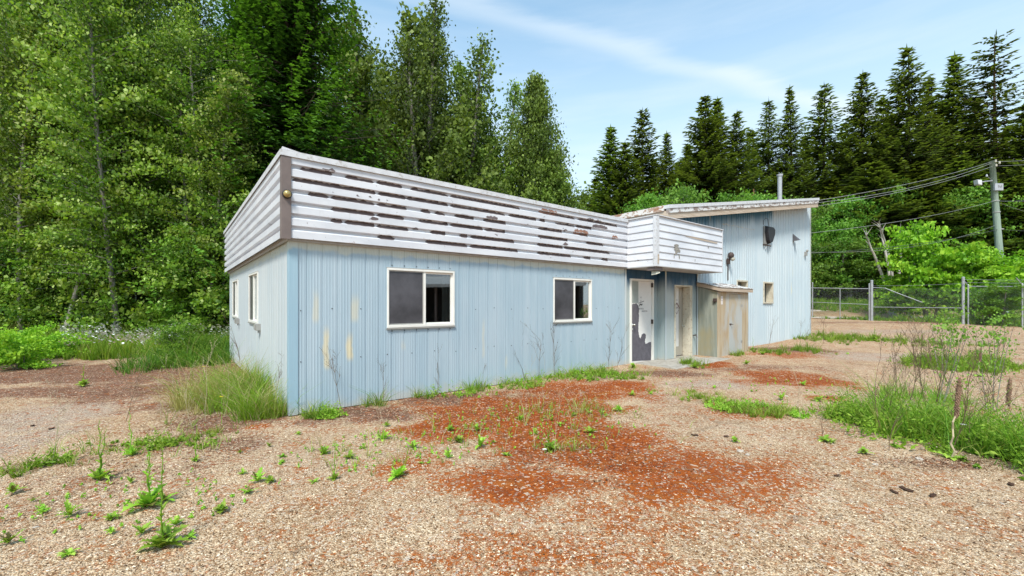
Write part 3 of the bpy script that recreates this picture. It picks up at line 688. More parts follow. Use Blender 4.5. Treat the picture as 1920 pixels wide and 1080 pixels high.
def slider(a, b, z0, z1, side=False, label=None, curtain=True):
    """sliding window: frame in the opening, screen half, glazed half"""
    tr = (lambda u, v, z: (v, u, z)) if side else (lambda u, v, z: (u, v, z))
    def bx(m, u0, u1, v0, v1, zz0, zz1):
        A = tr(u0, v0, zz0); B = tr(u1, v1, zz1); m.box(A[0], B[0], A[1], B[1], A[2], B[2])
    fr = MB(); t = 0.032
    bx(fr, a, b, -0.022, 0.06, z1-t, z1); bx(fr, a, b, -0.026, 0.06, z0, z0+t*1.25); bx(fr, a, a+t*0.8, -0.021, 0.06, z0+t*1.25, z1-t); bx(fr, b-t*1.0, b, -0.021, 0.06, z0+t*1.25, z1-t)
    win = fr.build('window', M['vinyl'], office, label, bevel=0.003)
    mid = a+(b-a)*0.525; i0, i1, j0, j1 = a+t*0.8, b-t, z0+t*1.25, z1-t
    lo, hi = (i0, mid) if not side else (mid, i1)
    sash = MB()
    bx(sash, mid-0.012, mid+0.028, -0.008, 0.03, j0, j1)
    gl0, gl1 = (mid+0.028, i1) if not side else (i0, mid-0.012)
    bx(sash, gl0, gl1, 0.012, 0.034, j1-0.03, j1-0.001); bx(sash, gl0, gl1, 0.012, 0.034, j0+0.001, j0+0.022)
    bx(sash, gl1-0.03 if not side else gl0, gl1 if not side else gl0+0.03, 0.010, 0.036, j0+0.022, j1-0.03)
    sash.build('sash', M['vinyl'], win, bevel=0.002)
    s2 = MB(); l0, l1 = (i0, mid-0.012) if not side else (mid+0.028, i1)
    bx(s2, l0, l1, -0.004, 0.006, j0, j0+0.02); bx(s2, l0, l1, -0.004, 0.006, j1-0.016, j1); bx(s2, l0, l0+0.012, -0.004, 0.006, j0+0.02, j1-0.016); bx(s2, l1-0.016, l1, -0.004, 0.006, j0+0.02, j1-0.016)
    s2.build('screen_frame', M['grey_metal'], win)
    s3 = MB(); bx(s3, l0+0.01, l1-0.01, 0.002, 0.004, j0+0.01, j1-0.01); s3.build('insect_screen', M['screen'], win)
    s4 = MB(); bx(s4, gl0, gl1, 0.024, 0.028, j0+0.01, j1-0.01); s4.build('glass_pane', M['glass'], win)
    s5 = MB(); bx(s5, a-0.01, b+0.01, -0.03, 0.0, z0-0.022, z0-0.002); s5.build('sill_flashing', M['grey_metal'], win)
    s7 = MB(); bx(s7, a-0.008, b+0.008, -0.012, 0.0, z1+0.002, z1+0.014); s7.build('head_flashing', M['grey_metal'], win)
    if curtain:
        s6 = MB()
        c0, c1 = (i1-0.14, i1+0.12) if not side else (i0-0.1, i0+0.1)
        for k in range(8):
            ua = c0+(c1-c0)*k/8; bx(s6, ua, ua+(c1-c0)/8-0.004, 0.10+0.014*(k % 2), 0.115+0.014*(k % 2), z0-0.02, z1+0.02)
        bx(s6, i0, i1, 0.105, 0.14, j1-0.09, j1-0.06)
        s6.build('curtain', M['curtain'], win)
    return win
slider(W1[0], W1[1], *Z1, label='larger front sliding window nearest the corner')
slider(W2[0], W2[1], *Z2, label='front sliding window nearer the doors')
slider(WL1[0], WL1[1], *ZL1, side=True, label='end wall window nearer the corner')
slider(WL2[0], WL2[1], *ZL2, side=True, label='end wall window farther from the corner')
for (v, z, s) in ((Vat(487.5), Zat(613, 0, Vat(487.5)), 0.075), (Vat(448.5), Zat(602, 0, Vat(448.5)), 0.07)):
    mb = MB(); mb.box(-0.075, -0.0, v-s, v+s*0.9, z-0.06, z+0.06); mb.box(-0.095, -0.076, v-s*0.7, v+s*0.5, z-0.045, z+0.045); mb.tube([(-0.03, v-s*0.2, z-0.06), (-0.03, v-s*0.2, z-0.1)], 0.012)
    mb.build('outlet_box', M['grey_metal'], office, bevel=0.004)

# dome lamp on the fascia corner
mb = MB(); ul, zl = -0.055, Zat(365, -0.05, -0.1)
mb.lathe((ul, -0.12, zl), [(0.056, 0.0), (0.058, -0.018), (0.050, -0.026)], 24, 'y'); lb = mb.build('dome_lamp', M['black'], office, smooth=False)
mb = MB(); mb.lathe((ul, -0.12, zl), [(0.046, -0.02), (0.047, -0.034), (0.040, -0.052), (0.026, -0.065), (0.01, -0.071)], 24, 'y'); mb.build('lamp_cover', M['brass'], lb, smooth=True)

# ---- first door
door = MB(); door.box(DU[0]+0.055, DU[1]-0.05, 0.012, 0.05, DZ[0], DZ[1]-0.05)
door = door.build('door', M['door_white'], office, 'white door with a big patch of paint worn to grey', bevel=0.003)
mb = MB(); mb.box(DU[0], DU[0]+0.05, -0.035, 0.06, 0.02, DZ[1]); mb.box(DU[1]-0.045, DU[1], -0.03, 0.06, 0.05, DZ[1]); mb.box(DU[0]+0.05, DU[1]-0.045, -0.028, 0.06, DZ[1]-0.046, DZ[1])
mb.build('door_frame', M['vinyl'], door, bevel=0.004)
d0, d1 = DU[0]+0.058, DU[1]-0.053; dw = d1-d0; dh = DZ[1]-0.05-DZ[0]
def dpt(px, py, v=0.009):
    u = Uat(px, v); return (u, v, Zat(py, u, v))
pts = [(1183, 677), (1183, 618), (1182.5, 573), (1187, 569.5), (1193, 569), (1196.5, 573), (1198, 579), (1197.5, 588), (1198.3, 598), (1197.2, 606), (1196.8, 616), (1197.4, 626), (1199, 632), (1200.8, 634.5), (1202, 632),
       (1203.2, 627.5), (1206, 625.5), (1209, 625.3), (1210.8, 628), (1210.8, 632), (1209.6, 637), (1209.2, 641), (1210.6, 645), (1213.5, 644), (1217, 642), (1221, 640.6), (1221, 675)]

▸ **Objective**
Reproduce the material word for word, minus the images.

▸ **Answer to this task**
Write part 3 of the bpy script that recreates this picture. It picks up at line 688. More parts follow. Use Blender 4.5. Treat the picture as 1920 pixels wide and 1080 pixels high.
def slider(a, b, z0, z1, side=False, label=None, curtain=True):
    """sliding window: frame in the opening, screen half, glazed half"""
    tr = (lambda u, v, z: (v, u, z)) if side else (lambda u, v, z: (u, v, z))
    def bx(m, u0, u1, v0, v1, zz0, zz1):
        A = tr(u0, v0, zz0); B = tr(u1, v1, zz1); m.box(A[0], B[0], A[1], B[1], A[2], B[2])
    fr = MB(); t = 0.032
    bx(fr, a, b, -0.022, 0.06, z1-t, z1); bx(fr, a, b, -0.026, 0.06, z0, z0+t*1.25); bx(fr, a, a+t*0.8, -0.021, 0.06, z0+t*1.25, z1-t); bx(fr, b-t*1.0, b, -0.021, 0.06, z0+t*1.25, z1-t)
    win = fr.build('window', M['vinyl'], office, label, bevel=0.003)
    mid = a+(b-a)*0.525; i0, i1, j0, j1 = a+t*0.8, b-t, z0+t*1.25, z1-t
    lo, hi = (i0, mid) if not side else (mid, i1)
    sash = MB()
    bx(sash, mid-0.012, mid+0.028, -0.008, 0.03, j0, j1)
    gl0, gl1 = (mid+0.028, i1) if not side else (i0, mid-0.012)
    bx(sash, gl0, gl1, 0.012, 0.034, j1-0.03, j1-0.001); bx(sash, gl0, gl1, 0.012, 0.034, j0+0.001, j0+0.022)
    bx(sash, gl1-0.03 if not side else gl0, gl1 if not side else gl0+0.03, 0.010, 0.036, j0+0.022, j1-0.03)
    sash.build('sash', M['vinyl'], win, bevel=0.002)
    s2 = MB(); l0, l1 = (i0, mid-0.012) if not side else (mid+0.028, i1)
    bx(s2, l0, l1, -0.004, 0.006, j0, j0+0.02); bx(s2, l0, l1, -0.004, 0.006, j1-0.016, j1); bx(s2, l0, l0+0.012, -0.004, 0.006, j0+0.02, j1-0.016); bx(s2, l1-0.016, l1, -0.004, 0.006, j0+0.02, j1-0.016)
    s2.build('screen_frame', M['grey_metal'], win)
    s3 = MB(); bx(s3, l0+0.01, l1-0.01, 0.002, 0.004, j0+0.01, j1-0.01); s3.build('insect_screen', M['screen'], win)
    s4 = MB(); bx(s4, gl0, gl1, 0.024, 0.028, j0+0.01, j1-0.01); s4.build('glass_pane', M['glass'], win)
    s5 = MB(); bx(s5, a-0.01, b+0.01, -0.03, 0.0, z0-0.022, z0-0.002); s5.build('sill_flashing', M['grey_metal'], win)
    s7 = MB(); bx(s7, a-0.008, b+0.008, -0.012, 0.0, z1+0.002, z1+0.014); s7.build('head_flashing', M['grey_metal'], win)
    if curtain:
        s6 = MB()
        c0, c1 = (i1-0.14, i1+0.12) if not side else (i0-0.1, i0+0.1)
        for k in range(8):
            ua = c0+(c1-c0)*k/8; bx(s6, ua, ua+(c1-c0)/8-0.004, 0.10+0.014*(k % 2), 0.115+0.014*(k % 2), z0-0.02, z1+0.02)
        bx(s6, i0, i1, 0.105, 0.14, j1-0.09, j1-0.06)
        s6.build('curtain', M['curtain'], win)
    return win
slider(W1[0], W1[1], *Z1, label='larger front sliding window nearest the corner')
slider(W2[0], W2[1], *Z2, label='front sliding window nearer the doors')
slider(WL1[0], WL1[1], *ZL1, side=True, label='end wall window nearer the corner')
slider(WL2[0], WL2[1], *ZL2, side=True, label='end wall window farther from the corner')
for (v, z, s) in ((Vat(487.5), Zat(613, 0, Vat(487.5)), 0.075), (Vat(448.5), Zat(602, 0, Vat(448.5)), 0.07)):
    mb = MB(); mb.box(-0.075, -0.0, v-s, v+s*0.9, z-0.06, z+0.06); mb.box(-0.095, -0.076, v-s*0.7, v+s*0.5, z-0.045, z+0.045); mb.tube([(-0.03, v-s*0.2, z-0.06), (-0.03, v-s*0.2, z-0.1)], 0.012)
    mb.build('outlet_box', M['grey_metal'], office, bevel=0.004)

# dome lamp on the fascia corner
mb = MB(); ul, zl = -0.055, Zat(365, -0.05, -0.1)
mb.lathe((ul, -0.12, zl), [(0.056, 0.0), (0.058, -0.018), (0.050, -0.026)], 24, 'y'); lb = mb.build('dome_lamp', M['black'], office, smooth=False)
mb = MB(); mb.lathe((ul, -0.12, zl), [(0.046, -0.02), (0.047, -0.034), (0.040, -0.052), (0.026, -0.065), (0.01, -0.071)], 24, 'y'); mb.build('lamp_cover', M['brass'], lb, smooth=True)

# ---- first door
door = MB(); door.box(DU[0]+0.055, DU[1]-0.05, 0.012, 0.05, DZ[0], DZ[1]-0.05)
door = door.build('door', M['door_white'], office, 'white door with a big patch of paint worn to grey', bevel=0.003)
mb = MB(); mb.box(DU[0], DU[0]+0.05, -0.035, 0.06, 0.02, DZ[1]); mb.box(DU[1]-0.045, DU[1], -0.03, 0.06, 0.05, DZ[1]); mb.box(DU[0]+0.05, DU[1]-0.045, -0.028, 0.06, DZ[1]-0.046, DZ[1])
mb.build('door_frame', M['vinyl'], door, bevel=0.004)
d0, d1 = DU[0]+0.058, DU[1]-0.053; dw = d1-d0; dh = DZ[1]-0.05-DZ[0]
def dpt(px, py, v=0.009):
    u = Uat(px, v); return (u, v, Zat(py, u, v))
pts = [(1183, 677), (1183, 618), (1182.5, 573), (1187, 569.5), (1193, 569), (1196.5, 573), (1198, 579), (1197.5, 588), (1198.3, 598), (1197.2, 606), (1196.8, 616), (1197.4, 626), (1199, 632), (1200.8, 634.5), (1202, 632),
       (1203.2, 627.5), (1206, 625.5), (1209, 625.3), (1210.8, 628), (1210.8, 632), (1209.6, 637), (1209.2, 641), (1210.6, 645), (1213.5, 644), (1217, 642), (1221, 640.6), (1221, 675)]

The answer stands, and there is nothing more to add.